TASK TO CARRY OUT
Retype the material that follows, keeping every word as it is.

DATA EXTRACT
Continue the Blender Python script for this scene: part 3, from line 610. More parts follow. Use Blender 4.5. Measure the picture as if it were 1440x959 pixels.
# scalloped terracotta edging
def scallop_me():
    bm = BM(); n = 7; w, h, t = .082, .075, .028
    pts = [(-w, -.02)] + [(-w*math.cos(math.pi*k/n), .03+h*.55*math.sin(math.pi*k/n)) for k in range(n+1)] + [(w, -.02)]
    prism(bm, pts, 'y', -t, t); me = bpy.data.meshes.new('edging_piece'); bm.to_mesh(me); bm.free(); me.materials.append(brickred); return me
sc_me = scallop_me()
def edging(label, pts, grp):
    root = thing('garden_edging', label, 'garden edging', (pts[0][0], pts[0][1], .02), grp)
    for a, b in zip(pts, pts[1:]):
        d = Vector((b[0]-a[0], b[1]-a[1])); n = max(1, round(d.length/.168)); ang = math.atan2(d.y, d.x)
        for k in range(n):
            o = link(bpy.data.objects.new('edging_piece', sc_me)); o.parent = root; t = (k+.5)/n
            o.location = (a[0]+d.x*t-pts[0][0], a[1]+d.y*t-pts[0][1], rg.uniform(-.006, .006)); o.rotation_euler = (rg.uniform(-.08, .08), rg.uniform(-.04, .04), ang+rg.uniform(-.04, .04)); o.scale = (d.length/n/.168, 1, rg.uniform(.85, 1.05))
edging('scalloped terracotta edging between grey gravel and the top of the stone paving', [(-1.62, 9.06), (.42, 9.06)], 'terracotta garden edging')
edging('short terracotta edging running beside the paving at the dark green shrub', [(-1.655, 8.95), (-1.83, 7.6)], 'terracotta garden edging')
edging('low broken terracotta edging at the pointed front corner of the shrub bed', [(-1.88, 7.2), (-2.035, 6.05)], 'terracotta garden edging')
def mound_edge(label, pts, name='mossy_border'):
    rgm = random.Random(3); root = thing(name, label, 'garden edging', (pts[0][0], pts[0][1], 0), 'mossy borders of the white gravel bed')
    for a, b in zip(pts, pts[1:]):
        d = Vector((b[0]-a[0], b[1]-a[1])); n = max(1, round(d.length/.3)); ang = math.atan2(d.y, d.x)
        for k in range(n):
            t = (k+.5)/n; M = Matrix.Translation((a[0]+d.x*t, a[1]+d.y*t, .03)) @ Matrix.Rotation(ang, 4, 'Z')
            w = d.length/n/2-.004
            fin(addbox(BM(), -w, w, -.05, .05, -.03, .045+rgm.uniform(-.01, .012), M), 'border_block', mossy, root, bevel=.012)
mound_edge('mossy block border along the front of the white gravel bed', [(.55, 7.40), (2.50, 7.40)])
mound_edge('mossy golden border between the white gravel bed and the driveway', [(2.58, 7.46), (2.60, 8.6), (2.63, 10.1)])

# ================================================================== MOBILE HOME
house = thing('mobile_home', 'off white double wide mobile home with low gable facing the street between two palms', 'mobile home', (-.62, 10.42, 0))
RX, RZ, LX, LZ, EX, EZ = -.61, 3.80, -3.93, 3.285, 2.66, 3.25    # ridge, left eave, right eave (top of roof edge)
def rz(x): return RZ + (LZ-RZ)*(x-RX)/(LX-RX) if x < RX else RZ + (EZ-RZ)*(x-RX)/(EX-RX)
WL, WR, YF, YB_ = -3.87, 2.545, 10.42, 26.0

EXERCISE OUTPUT
Continue the Blender Python script for this scene: part 3, from line 610. More parts follow. Use Blender 4.5. Measure the picture as if it were 1440x959 pixels.
# scalloped terracotta edging
def scallop_me():
    bm = BM(); n = 7; w, h, t = .082, .075, .028
    pts = [(-w, -.02)] + [(-w*math.cos(math.pi*k/n), .03+h*.55*math.sin(math.pi*k/n)) for k in range(n+1)] + [(w, -.02)]
    prism(bm, pts, 'y', -t, t); me = bpy.data.meshes.new('edging_piece'); bm.to_mesh(me); bm.free(); me.materials.append(brickred); return me
sc_me = scallop_me()
def edging(label, pts, grp):
    root = thing('garden_edging', label, 'garden edging', (pts[0][0], pts[0][1], .02), grp)
    for a, b in zip(pts, pts[1:]):
        d = Vector((b[0]-a[0], b[1]-a[1])); n = max(1, round(d.length/.168)); ang = math.atan2(d.y, d.x)
        for k in range(n):
            o = link(bpy.data.objects.new('edging_piece', sc_me)); o.parent = root; t = (k+.5)/n
            o.location = (a[0]+d.x*t-pts[0][0], a[1]+d.y*t-pts[0][1], rg.uniform(-.006, .006)); o.rotation_euler = (rg.uniform(-.08, .08), rg.uniform(-.04, .04), ang+rg.uniform(-.04, .04)); o.scale = (d.length/n/.168, 1, rg.uniform(.85, 1.05))
edging('scalloped terracotta edging between grey gravel and the top of the stone paving', [(-1.62, 9.06), (.42, 9.06)], 'terracotta garden edging')
edging('short terracotta edging running beside the paving at the dark green shrub', [(-1.655, 8.95), (-1.83, 7.6)], 'terracotta garden edging')
edging('low broken terracotta edging at the pointed front corner of the shrub bed', [(-1.88, 7.2), (-2.035, 6.05)], 'terracotta garden edging')
def mound_edge(label, pts, name='mossy_border'):
    rgm = random.Random(3); root = thing(name, label, 'garden edging', (pts[0][0], pts[0][1], 0), 'mossy borders of the white gravel bed')
    for a, b in zip(pts, pts[1:]):
        d = Vector((b[0]-a[0], b[1]-a[1])); n = max(1, round(d.length/.3)); ang = math.atan2(d.y, d.x)
        for k in range(n):
            t = (k+.5)/n; M = Matrix.Translation((a[0]+d.x*t, a[1]+d.y*t, .03)) @ Matrix.Rotation(ang, 4, 'Z')
            w = d.length/n/2-.004
            fin(addbox(BM(), -w, w, -.05, .05, -.03, .045+rgm.uniform(-.01, .012), M), 'border_block', mossy, root, bevel=.012)
mound_edge('mossy block border along the front of the white gravel bed', [(.55, 7.40), (2.50, 7.40)])
mound_edge('mossy golden border between the white gravel bed and the driveway', [(2.58, 7.46), (2.60, 8.6), (2.63, 10.1)])

# ================================================================== MOBILE HOME
house = thing('mobile_home', 'off white double wide mobile home with low gable facing the street between two palms', 'mobile home', (-.62, 10.42, 0))
RX, RZ, LX, LZ, EX, EZ = -.61, 3.80, -3.93, 3.285, 2.66, 3.25    # ridge, left eave, right eave (top of roof edge)
def rz(x): return RZ + (LZ-RZ)*(x-RX)/(LX-RX) if x < RX else RZ + (EZ-RZ)*(x-RX)/(EX-RX)
WL, WR, YF, YB_ = -3.87, 2.545, 10.42, 26.0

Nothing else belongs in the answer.